** INFORMATION PROVIDED **
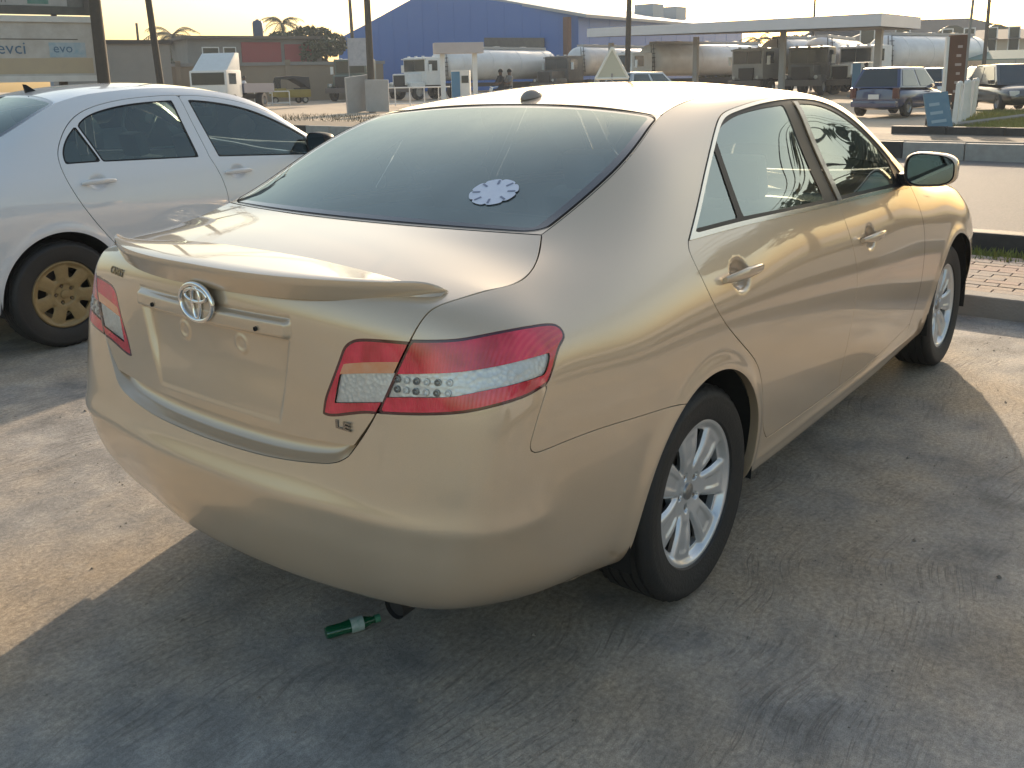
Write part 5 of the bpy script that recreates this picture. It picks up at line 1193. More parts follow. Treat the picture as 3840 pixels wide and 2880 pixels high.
# --- small cars
def small_car(x, y, hd, L, W_, H, m, label, name='hatchback_car', grp=None, hatch=True):
    t = thing(name, label, 'car', on(x, y), hd, grp); w = W_/2; n = 20
    def ring(px, hw, z0, z1, k=3.5):
        o = []
        for i in range(n):
            a = 2*pi*(i+.5)/n; c, s = cos(a), sin(a); o.append((px, hw*np.sign(c)*abs(c)**(2/k), (z0+z1)/2+(z1-z0)/2*np.sign(s)*abs(s)**(2/k)))
        return o
    bz = H*.60; b = MB()
    xs = [(-L/2, .72, .36, .60), (-L/2+.04, .86, .28, bz*.94), (-L/2+.22, .97, .22, bz), (-L*.18, 1., .20, bz), (L*.12, 1., .20, bz*.97), (L*.30, .98, .20, bz*.92), (L/2-.22, .90, .22, bz*.84), (L/2-.05, .78, .26, bz*.72), (L/2, .62, .34, bz*.6)]
    b.loft([ring(px, hw*w, z0, z1) for px, hw, z0, z1 in xs]); b.build('body', m, t, smooth=True)
    rb = -L/2+(.06 if hatch else .75); rt = -L/2+(.42 if hatch else 1.15); fb = L*.26; ft = L*.06
    def q4(xb, zb, xt, zt, inset=0): return xb, zb, xt, zt
    wb, wt = w*.95, w*.72; zb, zt = bz*.97, H
    V = [(rb, -wb, zb), (rb, wb, zb), (fb, wb, zb-.04), (fb, -wb, zb-.04), (rt, -wt, zt-.03), (rt, wt, zt-.03), (ft, wt, zt-.02), (ft, -wt, zt-.02), ((rt+ft)/2, 0, zt+.02)]
    b = MB(); b.add(V, [(0, 4, 5, 1), (2, 6, 7, 3), (1, 5, 6, 2), (0, 3, 7, 4), (4, 8, 5), (5, 8, 6), (6, 8, 7), (7, 8, 4), (0, 1, 2, 3)]); b.build('cabin', m, t, smooth=True, bevel=.05)
    def pane(name, a, bq, c, d, k=.86, off=.008):
        P = [Vector(V[i]) for i in (a, bq, c, d)]; ce = sum(P, Vector())/4; nn = (P[1]-P[0]).cross(P[3]-P[0]).normalized()
        if nn.dot(ce-Vector((0, 0, zb-.3))) < 0: nn = -nn
        Q = [ce+(p-ce)*k+nn*off for p in P]; bb = MB(); bb.add(Q+[q-nn*.02 for q in Q], [(0, 1, 2, 3), (0, 4, 5, 1), (1, 5, 6, 2), (2, 6, 7, 3), (3, 7, 4, 0)]); bb.build(name, M_WGLASS, t)
    pane('rear_window', 0, 1, 5, 4); pane('windscreen', 3, 2, 6, 7)
    for i, j, k2, l in ((1, 2, 6, 5), (0, 3, 7, 4)):
        A, B, Cc, D = [Vector(V[q]) for q in (i, j, k2, l)]
        for f0, f1 in ((.06, .47), (.53, .93)):
            P = [A.lerp(B, f0).lerp(D.lerp(Cc, f0), .10), A.lerp(B, f1).lerp(D.lerp(Cc, f1), .10), A.lerp(B, f1).lerp(D.lerp(Cc, f1), .88), A.lerp(B, f0).lerp(D.lerp(Cc, f0), .88)]
            sg = 1 if A.y > 0 else -1; bb = MB(); bb.add([p+Vector((0, sg*.012, .004)) for p in P]+[p-Vector((0, sg*.01, 0)) for p in P], [(0, 1, 2, 3), (0, 4, 5, 1), (1, 5, 6, 2), (2, 6, 7, 3), (3, 7, 4, 0)]); bb.build('side_window', M_WGLASS, t)
    for s in (1, -1):
        for px in (-L*.32, L*.31): far_wheel(t, px, s*(w-.10), .30, .30, .19)
        part(t, 'tail_lamp', M_DARKRED, (-L/2-.01, -L/2+.10, min(s*w*.70, s*w*.93), max(s*w*.70, s*w*.93), bz*.62, bz*.98), bevel=.02)
        part(t, 'headlamp', M_STEELW, (L/2-.22, L/2-.02, min(s*w*.52, s*w*.82), max(s*w*.52, s*w*.82), bz*.56, bz*.74), bevel=.03)
        part(t, 'door_mirror', m, (L*.17, L*.22, min(s*w*.98, s*w*1.16), max(s*w*.98, s*w*1.16), zb, zb+.13), bevel=.02)
    part(t, 'licence_plate', M_STEELW, (-L/2-.03, -L/2+.02, -.17, .17, bz*.60, bz*.76)); part(t, 'rear_bumper', m, (-L/2-.05, -L/2+.2, -w*.88, w*.88, .30, .50), bevel=.06, smooth=True)
    return t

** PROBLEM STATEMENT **
Copy every line of the data that holds the string "part".

** THE RESULT **
Write part 5 of the bpy script that recreates this picture. It picks up at line 1193. More parts follow. Treat the picture as 3840 pixels wide and 2880 pixels high.
        part(t, 'tail_lamp', M_DARKRED, (-L/2-.01, -L/2+.10, min(s*w*.70, s*w*.93), max(s*w*.70, s*w*.93), bz*.62, bz*.98), bevel=.02)
        part(t, 'headlamp', M_STEELW, (L/2-.22, L/2-.02, min(s*w*.52, s*w*.82), max(s*w*.52, s*w*.82), bz*.56, bz*.74), bevel=.03)
        part(t, 'door_mirror', m, (L*.17, L*.22, min(s*w*.98, s*w*1.16), max(s*w*.98, s*w*1.16), zb, zb+.13), bevel=.02)
    part(t, 'licence_plate', M_STEELW, (-L/2-.03, -L/2+.02, -.17, .17, bz*.60, bz*.76)); part(t, 'rear_bumper', m, (-L/2-.05, -L/2+.2, -w*.88, w*.88, .30, .50), bevel=.06, smooth=True)